Good article Steve, but it would be good to explore how goodwill is influenced by the value of ongoing contracts. Take a firm of estate agents for example. They may have have properties on their books that they've been instructed to sell as at the valuation date, but the fees are contingent on a) how much the property sells for, and b) whether it sells at all.

Firstly, you have to decide whether the contracts are part of the overall goodwill of the business or separate assets to be valued in their own right. That will be a subjective judgement based on the probability of sales materialising.

Secondly, how do the contracts not valued as separate assets affect goodwill? After all, if a new client enters the branch whilst the value of the business is being negotiated and instructs you to sell his house, that surely must affect the value somehow, but to what extent? Turnover and profit multiples are based on historic information and will not be affected by the new contract. Nonetheless, clearly the firm is worth at least a little bit more as any sales commission on that new contract will go to the buyer.
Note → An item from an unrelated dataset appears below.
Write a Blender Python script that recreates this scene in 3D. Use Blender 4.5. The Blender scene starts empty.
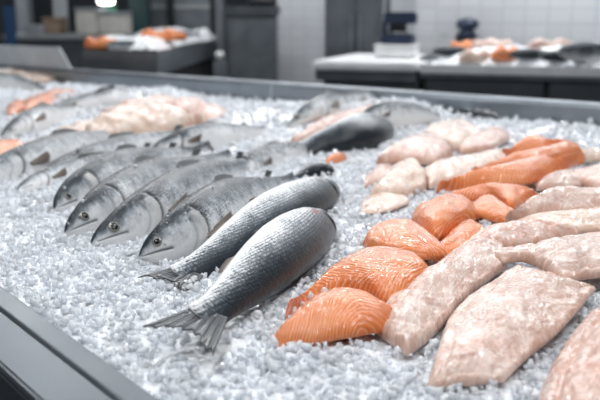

This is quite a relevant issue with most professional firms, including accountants. Let's imagine an Arab oil sheikh arrived in the midst of selling my practice and asked me to quote for his accounts, I would expect the buyer to increase his offer (assuming I could prove he wasn't my brother in a white sheet and a false beard). 

I wouldn't expect him to claim that goodwill was unchanged because the business had not actually been won yet. After all, how much would you pay for a lottery ticket if there was a 5-1 chance that you could win a million pounds?

It's beyond the scope of this article, but I also wonder whether ongoing contracts can qualify for Entrepreneurs Relief on the grounds they are part of the overall goodwill, or if you have to treat them as separate assets not qualifying for ER as they are usually less than a year old.

I'm inclined to say they do, as the only way they differ from all the other potential sources of future profit that make up goodwill is in their identifiability and the likelihood of profit materialising in the short term. I recently had a debate with HMRC on this point. Would be good to know what others think.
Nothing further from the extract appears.